Eyes on the future

In Newsletter Editorial7 MinutesBy Dave McCoidJuly 13, 2023

First, we have the good news – no, the great and heart-warming news. I’ve been on leave the past couple of weeks in the big red, hot, ‘west’ island, and so missed the wonderful truck ride event for Ollie Johnson in Hamilton last Sunday. Gav wrote about it in last Friday’s EDM, but I also had to say something. Once again, the Hart family stepped up for someone in need, and once again, the industry represented itself magnificently, as only it can.

If I’ve said it once, I’ve said it a thousand times, and it will likely be one of the last things I say before being poked into the oven – my most important mentors came from and continue to come from inside the cabs of trucks. Honest, hardworking folk, incredibly time-poor, yet generous to a fault. To all involved – it was a fantastic effort, and you’ve done us proud.

On to more sobering things; over the past couple of weeks, the shocking realisation of how appalling New Zealand’s roading infrastructure is has hit home. Likewise, just how apathetic we are about it, as a nation and an industry.

I’ve been amazed by three things travelling across the central-eastern and northern expanses of Australia. First, the quality of the roads. Second, many of the locals we’ve yarned to believe them to be buggered. The third is roadworks, and the Australians’ approach to this daily phenomenon, currently experiencing a deep case of chaos theory at home.

On the first point, the roads we have driven on are so far ahead of ours in quality that it’s embarrassing. Yes, there are a couple of stretches on the Barkly Highway, west of the Queensland/Northern Territory border, which got a bit lumpy, and the Stuart Highway at Barrow Creek had about 1km of pot-holed surface you had to take care on. The rest have appeared fast and smooth. Keep in mind that the Northern Territory is about five times the size of New Zealand, and the area of our meanderings in Queensland is about the size of the North Island – the point being we covered a fair bit. On point two, all I can say to the locals is, ‘If you want to see buggered roads, visit us.’ Mind you, if I had longer to discuss the issues, I would caution them to keep on top of it if they sense a decline and not simply ignore it as we have.

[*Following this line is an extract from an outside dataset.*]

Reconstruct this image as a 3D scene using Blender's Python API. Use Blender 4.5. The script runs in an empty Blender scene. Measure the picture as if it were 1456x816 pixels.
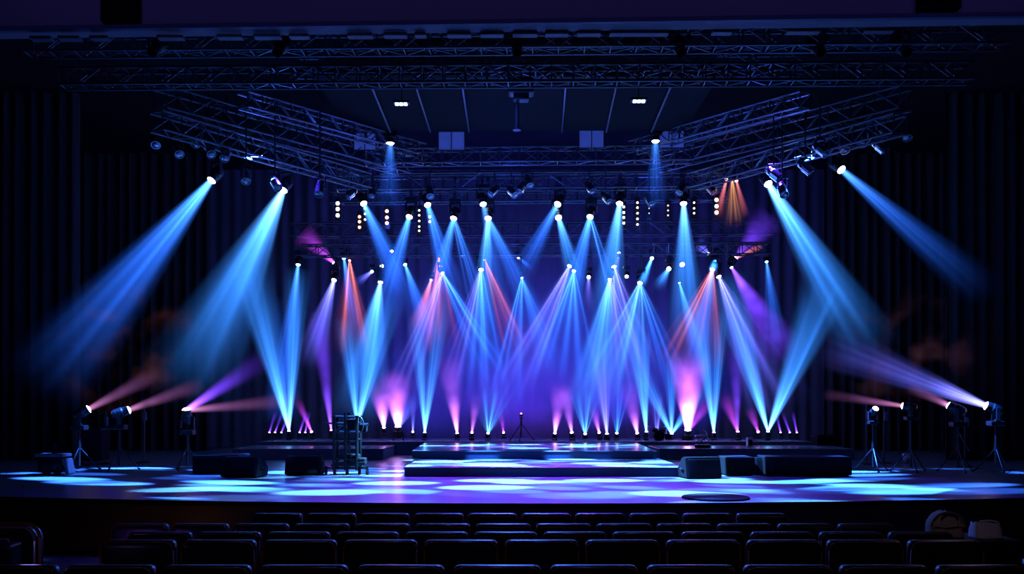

Then there are the truck facilities in the Territory – huge slip-off areas with three or four lanes accommodating two road trains in length, some with toilets and all with rubbish bins. There’s not a single piece of money-consuming extraneous art attached to any of them, taking up resources that could have gone into the core facility. There are simply practical and safe facilities for drivers to have an hour in the bunk or safely check their loads. As observed on previous visits, most are named after famous truck drivers. The Northern Territory administrators know who delivers their ability to survive… literally… and acknowledge that.

The third most noticeable thing is roadworks. The backdrop to this point is a 130km/h open-road speed for cars in the Territory and road trains running up and down the road at 53.5m long and 140 tonne. And don’t for one minute think the main arterials of the Outback are empty. You’ve not seen caravans or campers in any number until you’ve been to the Outback. They almost go one-for-one with the ant hills.

Each set of roadworks we encountered had a couple of large, clear approach signs and probably 40 to 50 cones. In other words, they stood out and didn’t just blend into a sea of orange. There were no attenuator-vehicles-for-Africa or people sitting in utes aimlessly waving flags. They seemed well-organised, and instructions were few but well-communicated. They obviously work on a less-is-more theory of controlling the scene rather than the sensory-overload model Kiwis adopt. On one construction site along the Stuart Highway, the ‘random ute person’ was used to chaperone the traffic at the required speed once the ‘Go’ sign had appeared – something I thought was a great idea. When they got to the end, they turned around and led the next lot through the other way. Given Kiwis’ supreme arrogance when it comes to any form of behind-the-wheel behaviour, I thought that would be something we could apply here. It also took the need for personal responsibility away, something that’s almost a core part of the New Zealand psyche in 2023. It fits our culture well, plus it’s a far more practical and safety-oriented use of roadworkers than merely sitting half-asleep waving a flag out the window.

I don’t know, maybe in Australia you also get slammed if you make an arse of yourself in a set of roadworks so the punters are generally better behaved? Something’s certainly different in culture on both sides of the Stop/Go signs.

Australia is not New Zealand – I get that. Yes, substrates, available land, traffic patterns, blah, bah. But merely observing the network and the approach taken in one of the planet’s most remote and arduous environments made me embarrassed for my own country. Modern Western nations can only survive with trucks and an efficient roading network for them to run on.

Treating trucks and roads with the contempt, disdain, and flat-out ignorance shown by the government in New Zealand today will only weaken our opportunities, standard of living and relevance in the world.